9 – Use o Engajamento – de tudo o que foi proposto até o momento, o engajamento soa como um corolário. Alunos engajados são talvez o mais desejado pelos professores em qualquer momento do sistema de ensino. Ter alunos engajados significa ter alunos autônomos e autorregulados no que diz respeito à sua aprendizagem. Engajamento se constrói, é trabalhável no contexto da sala de aula. Não é por menos que autogestão e engajamento com os outros são dois pilares – ou macrocompetências – das competências socioemocionais (IAS, 2023)

10 – Use a Paixão! – concordamos plenamente com Tokuhama-Spinosa (2014) quando ela propõe essa prática. E complementa: “sem paixão, não há motivação, e sem motivação (positiva ou negativa, intrínseca ou extrínseca), não há aprendizagem” (p. 241). A paixão é contagiante, é inspiradora. Professores apaixonados são reconhecidamente respeitados e amados. Ao lembrar de um grande professor de sua vida, veja se ele não se encaixa nessa perspectiva: um professor apaixonado.

Referências
Bastos, Alice Beatriz Barretto Izique. Wallon e Vygotsky: psicologia e educação. São Paulo: Edições Loyola, 2014.

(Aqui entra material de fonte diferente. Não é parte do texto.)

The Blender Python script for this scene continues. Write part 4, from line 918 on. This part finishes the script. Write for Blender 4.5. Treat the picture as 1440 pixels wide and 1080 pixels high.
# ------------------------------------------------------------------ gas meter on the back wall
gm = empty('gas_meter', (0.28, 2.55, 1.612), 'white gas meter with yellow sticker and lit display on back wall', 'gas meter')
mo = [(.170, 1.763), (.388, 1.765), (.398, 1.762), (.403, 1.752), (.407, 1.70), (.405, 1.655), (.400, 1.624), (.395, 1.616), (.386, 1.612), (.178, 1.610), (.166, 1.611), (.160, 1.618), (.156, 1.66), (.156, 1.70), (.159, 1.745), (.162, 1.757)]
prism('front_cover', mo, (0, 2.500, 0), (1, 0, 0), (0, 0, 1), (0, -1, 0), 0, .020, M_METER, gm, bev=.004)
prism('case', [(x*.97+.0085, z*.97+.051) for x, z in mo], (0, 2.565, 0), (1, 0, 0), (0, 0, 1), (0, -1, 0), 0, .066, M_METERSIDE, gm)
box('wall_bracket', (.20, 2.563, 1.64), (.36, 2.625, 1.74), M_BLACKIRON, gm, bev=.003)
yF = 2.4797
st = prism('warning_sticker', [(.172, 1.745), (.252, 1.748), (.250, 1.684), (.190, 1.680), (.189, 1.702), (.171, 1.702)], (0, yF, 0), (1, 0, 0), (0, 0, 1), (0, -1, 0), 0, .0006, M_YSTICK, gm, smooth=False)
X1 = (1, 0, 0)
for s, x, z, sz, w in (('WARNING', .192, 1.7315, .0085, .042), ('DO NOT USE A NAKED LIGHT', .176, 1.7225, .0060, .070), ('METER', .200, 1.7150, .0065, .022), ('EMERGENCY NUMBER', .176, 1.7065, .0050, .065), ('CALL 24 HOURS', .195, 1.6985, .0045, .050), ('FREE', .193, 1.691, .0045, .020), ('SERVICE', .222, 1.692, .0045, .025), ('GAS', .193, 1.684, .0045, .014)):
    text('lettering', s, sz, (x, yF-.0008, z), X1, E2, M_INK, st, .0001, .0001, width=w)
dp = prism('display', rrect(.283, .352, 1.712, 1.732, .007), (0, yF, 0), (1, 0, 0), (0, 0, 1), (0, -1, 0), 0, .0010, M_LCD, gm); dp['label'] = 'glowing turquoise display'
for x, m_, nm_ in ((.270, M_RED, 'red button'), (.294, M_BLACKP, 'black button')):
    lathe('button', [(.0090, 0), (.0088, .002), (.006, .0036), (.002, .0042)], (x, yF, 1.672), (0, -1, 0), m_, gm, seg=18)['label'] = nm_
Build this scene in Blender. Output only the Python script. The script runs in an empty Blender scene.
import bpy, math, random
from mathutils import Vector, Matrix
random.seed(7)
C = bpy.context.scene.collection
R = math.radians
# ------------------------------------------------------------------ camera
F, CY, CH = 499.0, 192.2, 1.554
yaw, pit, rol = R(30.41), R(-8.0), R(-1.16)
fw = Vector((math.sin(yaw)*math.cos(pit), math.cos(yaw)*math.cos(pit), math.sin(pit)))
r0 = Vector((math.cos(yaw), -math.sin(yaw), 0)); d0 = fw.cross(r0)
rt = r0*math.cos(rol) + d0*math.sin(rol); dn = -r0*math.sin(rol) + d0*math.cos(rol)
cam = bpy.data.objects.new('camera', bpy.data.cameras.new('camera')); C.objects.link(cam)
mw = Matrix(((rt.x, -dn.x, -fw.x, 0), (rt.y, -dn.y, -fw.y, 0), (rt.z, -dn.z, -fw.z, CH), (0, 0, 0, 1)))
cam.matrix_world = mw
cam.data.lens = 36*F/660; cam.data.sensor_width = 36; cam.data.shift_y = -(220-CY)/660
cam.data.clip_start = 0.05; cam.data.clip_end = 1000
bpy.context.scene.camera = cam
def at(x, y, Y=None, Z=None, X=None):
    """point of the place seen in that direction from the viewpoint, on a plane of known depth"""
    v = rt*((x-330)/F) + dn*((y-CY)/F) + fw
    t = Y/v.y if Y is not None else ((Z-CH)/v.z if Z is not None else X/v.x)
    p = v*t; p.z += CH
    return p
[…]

Codea, André Luiz de Britto Teles. Neurodidática: fundamentos e princípios. Rio de Janeiro: Editora Wak, 2019.
Codea, André Luiz de Britto Teles. Dossiê: somos movidos por recompensas e punições. Revista Psique, nº 166, ano 12, 2020.
Codea, André Luiz de Britto Teles. Dossiê: motivação aumenta com a novidade. Revista Psique, nº 166, ano 12, 2020a.
IAS – Instituto Ayrton Senna. Competências Socioemocionais dos Estudantes. Disponível em: https://institutoayrtonsenna.org.br/o-que-defendemos/socioemocional-estudantes/. Acesso em: 08/01/2023.
Lipp, Marilda Emmanuel Novaes. Crenças e Emoções. Psique Ciência e Vida, nº 164, p. 23-31, Outubro de 2019.
Tokuhama-Spinosa, Tracey. Making Classrooms Better: 50 practical applications of Mind, Brain and Education Science. New York: W. W. Norton & Company, 2014.
Vigotski, Lev Semionovich. Psicologia Pedagógica. 3.ed. São Paulo: Editora WMF Martins Fontes.
Westerhoff, Nikolas. La neurodidacta a examen. Mente y Cerebro, nº 44, Septiembre/Octubre de 2010.
Williams, Caroline; Ribeiro, Fernanda Teixeira. Alicerces da Aprendizagem. Revista Neuroeducação, nº 3, 2015.